Extract each line containing the string "this".

## Records
>> begin

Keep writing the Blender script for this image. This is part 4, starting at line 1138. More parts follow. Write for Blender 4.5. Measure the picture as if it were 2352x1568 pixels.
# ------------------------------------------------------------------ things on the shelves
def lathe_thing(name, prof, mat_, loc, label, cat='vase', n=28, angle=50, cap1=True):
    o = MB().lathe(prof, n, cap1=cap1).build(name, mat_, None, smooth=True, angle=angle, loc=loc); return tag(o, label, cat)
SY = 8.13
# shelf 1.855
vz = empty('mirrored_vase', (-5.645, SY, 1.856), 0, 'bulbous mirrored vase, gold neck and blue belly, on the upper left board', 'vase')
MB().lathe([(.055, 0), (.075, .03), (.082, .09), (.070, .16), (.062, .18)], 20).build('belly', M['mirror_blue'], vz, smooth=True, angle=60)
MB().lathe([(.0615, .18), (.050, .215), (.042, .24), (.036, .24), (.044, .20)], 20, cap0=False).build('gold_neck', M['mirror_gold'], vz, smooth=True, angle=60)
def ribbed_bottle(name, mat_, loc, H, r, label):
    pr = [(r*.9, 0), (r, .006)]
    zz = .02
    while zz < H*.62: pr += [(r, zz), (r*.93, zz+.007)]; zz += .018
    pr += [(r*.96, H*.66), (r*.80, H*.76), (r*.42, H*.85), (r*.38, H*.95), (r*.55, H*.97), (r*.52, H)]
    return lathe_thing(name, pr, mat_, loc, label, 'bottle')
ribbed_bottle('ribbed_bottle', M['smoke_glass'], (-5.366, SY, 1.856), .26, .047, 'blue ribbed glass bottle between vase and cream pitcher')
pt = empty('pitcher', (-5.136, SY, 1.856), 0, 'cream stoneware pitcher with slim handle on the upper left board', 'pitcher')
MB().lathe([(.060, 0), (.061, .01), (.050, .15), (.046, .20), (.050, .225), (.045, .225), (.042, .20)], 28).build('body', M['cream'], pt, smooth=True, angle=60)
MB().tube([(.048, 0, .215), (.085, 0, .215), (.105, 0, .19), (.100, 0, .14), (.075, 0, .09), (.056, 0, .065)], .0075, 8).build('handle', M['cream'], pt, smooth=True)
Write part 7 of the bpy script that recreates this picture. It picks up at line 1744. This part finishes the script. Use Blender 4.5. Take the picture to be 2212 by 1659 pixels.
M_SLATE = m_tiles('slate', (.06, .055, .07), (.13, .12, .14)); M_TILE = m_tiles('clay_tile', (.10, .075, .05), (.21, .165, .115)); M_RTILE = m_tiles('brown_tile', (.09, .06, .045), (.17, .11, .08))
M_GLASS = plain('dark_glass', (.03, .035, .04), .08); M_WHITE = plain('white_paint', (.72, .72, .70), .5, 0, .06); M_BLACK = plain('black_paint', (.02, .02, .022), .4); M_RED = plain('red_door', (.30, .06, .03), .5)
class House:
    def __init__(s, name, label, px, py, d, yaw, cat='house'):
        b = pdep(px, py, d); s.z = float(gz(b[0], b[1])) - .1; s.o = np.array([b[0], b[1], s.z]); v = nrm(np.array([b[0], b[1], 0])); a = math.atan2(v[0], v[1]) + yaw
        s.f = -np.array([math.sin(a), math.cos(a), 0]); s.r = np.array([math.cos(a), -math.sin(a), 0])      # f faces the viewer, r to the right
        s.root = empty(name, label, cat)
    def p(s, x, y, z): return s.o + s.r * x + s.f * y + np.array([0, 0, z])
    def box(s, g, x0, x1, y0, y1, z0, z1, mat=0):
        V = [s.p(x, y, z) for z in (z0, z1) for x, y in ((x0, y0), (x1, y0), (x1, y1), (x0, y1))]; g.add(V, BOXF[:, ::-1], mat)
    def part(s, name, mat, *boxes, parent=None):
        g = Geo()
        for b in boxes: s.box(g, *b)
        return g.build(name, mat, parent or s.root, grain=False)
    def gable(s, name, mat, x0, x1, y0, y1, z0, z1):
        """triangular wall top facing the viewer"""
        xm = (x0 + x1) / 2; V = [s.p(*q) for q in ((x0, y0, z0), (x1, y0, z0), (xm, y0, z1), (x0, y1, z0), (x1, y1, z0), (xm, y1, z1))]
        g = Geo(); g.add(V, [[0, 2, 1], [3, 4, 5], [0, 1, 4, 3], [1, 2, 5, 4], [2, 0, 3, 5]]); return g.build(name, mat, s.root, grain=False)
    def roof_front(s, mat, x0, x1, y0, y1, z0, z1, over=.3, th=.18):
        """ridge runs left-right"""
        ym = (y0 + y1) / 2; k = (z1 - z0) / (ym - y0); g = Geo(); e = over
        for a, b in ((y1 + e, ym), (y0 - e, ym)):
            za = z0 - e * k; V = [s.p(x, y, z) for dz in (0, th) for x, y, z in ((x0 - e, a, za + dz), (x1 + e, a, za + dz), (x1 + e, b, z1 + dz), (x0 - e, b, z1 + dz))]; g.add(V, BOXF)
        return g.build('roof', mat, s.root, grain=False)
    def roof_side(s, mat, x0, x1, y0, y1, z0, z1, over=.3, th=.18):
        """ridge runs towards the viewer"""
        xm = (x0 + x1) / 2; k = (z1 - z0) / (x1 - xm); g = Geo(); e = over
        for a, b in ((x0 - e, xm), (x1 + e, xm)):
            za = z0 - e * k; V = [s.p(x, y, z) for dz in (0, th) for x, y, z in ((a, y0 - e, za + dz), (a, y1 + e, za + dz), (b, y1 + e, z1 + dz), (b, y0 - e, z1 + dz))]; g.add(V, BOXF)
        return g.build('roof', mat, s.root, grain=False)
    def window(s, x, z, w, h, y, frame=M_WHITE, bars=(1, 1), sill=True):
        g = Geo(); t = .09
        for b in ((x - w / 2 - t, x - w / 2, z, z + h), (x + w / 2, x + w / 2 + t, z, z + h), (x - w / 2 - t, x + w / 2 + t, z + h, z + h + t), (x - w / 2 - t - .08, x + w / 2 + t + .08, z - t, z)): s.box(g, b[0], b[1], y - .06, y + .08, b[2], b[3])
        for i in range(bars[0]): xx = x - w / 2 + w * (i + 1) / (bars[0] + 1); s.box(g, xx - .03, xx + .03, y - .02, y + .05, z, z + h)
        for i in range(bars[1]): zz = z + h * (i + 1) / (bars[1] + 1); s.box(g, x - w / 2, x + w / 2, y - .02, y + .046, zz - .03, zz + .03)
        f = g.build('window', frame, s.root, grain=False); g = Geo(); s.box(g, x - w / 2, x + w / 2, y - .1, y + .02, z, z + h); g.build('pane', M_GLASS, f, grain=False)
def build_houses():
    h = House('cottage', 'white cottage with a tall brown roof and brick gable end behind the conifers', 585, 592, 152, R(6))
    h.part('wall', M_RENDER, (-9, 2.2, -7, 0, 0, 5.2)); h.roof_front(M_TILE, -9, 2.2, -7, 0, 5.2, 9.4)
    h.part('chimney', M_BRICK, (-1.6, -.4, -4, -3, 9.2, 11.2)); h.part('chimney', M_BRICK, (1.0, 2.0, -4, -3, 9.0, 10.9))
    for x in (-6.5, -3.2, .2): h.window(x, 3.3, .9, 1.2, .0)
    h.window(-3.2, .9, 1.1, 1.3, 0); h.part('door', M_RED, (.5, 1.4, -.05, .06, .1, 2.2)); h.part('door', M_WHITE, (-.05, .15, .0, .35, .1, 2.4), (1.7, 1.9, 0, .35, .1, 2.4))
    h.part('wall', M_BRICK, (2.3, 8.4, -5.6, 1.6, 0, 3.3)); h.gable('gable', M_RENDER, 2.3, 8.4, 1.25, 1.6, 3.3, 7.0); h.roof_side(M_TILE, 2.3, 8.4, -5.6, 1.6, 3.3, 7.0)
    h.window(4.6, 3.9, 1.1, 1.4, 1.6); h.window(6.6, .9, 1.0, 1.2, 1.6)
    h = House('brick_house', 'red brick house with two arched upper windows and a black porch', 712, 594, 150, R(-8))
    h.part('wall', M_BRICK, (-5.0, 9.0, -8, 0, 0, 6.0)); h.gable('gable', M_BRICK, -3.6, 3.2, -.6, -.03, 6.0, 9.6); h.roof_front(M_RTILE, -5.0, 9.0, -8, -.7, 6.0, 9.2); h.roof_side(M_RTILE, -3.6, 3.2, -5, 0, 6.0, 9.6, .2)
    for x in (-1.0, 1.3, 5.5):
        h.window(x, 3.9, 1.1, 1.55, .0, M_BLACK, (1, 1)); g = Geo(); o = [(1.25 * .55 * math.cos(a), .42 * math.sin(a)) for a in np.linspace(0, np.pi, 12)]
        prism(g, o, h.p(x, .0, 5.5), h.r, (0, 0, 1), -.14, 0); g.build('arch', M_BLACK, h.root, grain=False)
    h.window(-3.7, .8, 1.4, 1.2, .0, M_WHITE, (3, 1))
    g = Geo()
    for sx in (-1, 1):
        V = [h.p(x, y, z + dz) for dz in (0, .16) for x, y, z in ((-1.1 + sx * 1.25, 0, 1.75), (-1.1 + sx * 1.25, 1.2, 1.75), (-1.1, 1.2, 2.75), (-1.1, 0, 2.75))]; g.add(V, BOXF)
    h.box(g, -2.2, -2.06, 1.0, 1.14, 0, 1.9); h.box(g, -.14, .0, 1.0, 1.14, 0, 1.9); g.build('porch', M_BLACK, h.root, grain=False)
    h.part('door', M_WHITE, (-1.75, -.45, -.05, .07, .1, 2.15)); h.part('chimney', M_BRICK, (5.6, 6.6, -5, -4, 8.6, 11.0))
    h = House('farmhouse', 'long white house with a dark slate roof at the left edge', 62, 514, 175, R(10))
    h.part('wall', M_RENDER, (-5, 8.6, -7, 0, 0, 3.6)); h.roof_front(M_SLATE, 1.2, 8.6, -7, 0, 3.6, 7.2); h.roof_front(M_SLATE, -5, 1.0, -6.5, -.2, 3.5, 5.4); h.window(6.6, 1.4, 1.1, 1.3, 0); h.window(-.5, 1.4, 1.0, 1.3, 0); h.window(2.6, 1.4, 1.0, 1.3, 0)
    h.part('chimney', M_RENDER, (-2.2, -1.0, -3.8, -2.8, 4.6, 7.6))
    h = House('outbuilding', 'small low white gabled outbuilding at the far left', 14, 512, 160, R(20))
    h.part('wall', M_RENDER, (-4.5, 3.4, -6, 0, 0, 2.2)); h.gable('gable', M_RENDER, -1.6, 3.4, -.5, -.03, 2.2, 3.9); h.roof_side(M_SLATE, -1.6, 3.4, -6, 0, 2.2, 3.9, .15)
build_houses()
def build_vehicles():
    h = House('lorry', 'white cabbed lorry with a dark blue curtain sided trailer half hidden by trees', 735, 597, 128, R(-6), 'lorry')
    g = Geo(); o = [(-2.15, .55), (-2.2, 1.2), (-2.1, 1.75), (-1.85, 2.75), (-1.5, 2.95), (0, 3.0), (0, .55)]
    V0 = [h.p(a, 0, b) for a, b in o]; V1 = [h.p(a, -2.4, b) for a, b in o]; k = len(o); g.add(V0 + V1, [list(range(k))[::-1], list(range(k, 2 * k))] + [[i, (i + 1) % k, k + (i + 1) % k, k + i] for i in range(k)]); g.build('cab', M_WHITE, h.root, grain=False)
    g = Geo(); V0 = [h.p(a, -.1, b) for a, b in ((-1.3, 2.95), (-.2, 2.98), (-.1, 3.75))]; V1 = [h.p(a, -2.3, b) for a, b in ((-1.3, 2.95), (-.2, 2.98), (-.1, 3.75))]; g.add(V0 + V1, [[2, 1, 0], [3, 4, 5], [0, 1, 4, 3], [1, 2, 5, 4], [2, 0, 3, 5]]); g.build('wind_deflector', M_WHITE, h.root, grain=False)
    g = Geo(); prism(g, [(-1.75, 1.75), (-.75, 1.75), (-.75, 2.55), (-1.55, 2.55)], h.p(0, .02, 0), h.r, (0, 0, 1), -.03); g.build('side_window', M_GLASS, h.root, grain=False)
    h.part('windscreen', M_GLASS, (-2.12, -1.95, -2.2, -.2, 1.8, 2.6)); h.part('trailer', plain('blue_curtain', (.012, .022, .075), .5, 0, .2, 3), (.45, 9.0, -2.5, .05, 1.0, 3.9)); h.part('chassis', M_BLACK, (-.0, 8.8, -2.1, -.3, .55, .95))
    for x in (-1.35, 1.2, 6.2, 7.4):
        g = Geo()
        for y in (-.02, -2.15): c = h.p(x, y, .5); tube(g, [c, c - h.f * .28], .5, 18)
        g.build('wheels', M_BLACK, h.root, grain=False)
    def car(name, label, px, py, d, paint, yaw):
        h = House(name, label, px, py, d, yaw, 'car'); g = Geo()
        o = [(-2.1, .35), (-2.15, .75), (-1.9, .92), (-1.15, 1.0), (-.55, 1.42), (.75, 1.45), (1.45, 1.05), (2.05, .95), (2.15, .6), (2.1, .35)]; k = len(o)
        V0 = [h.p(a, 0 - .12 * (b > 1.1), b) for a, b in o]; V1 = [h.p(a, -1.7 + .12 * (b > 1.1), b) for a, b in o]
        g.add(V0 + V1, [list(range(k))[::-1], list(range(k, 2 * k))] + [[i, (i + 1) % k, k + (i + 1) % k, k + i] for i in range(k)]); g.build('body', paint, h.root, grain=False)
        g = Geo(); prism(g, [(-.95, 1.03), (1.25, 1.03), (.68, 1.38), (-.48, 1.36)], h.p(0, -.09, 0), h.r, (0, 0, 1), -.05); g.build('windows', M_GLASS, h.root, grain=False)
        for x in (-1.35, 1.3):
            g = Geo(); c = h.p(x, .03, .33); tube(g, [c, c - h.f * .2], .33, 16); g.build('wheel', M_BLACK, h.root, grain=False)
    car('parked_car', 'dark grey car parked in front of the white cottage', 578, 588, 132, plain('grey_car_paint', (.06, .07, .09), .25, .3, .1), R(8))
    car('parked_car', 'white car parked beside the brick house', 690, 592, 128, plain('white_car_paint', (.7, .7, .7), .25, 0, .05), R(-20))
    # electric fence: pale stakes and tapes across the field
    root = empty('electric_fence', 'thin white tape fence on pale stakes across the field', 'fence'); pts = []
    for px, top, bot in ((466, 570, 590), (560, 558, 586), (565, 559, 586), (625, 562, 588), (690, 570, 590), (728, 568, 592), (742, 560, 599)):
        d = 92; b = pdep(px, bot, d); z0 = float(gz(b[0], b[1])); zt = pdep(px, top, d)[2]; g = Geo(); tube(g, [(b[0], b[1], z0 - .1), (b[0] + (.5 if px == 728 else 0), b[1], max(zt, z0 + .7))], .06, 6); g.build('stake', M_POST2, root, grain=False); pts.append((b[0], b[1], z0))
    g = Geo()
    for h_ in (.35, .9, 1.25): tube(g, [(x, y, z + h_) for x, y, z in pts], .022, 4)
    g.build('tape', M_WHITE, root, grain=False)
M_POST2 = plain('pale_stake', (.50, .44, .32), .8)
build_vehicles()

>> end

## Reply
Keep writing the Blender script for this image. This is part 4, starting at line 1138. More parts follow. Write for Blender 4.5. Measure the picture as if it were 2352x1568 pixels.
Write part 7 of the bpy script that recreates this picture. It picks up at line 1744. This part finishes the script. Use Blender 4.5. Take the picture to be 2212 by 1659 pixels.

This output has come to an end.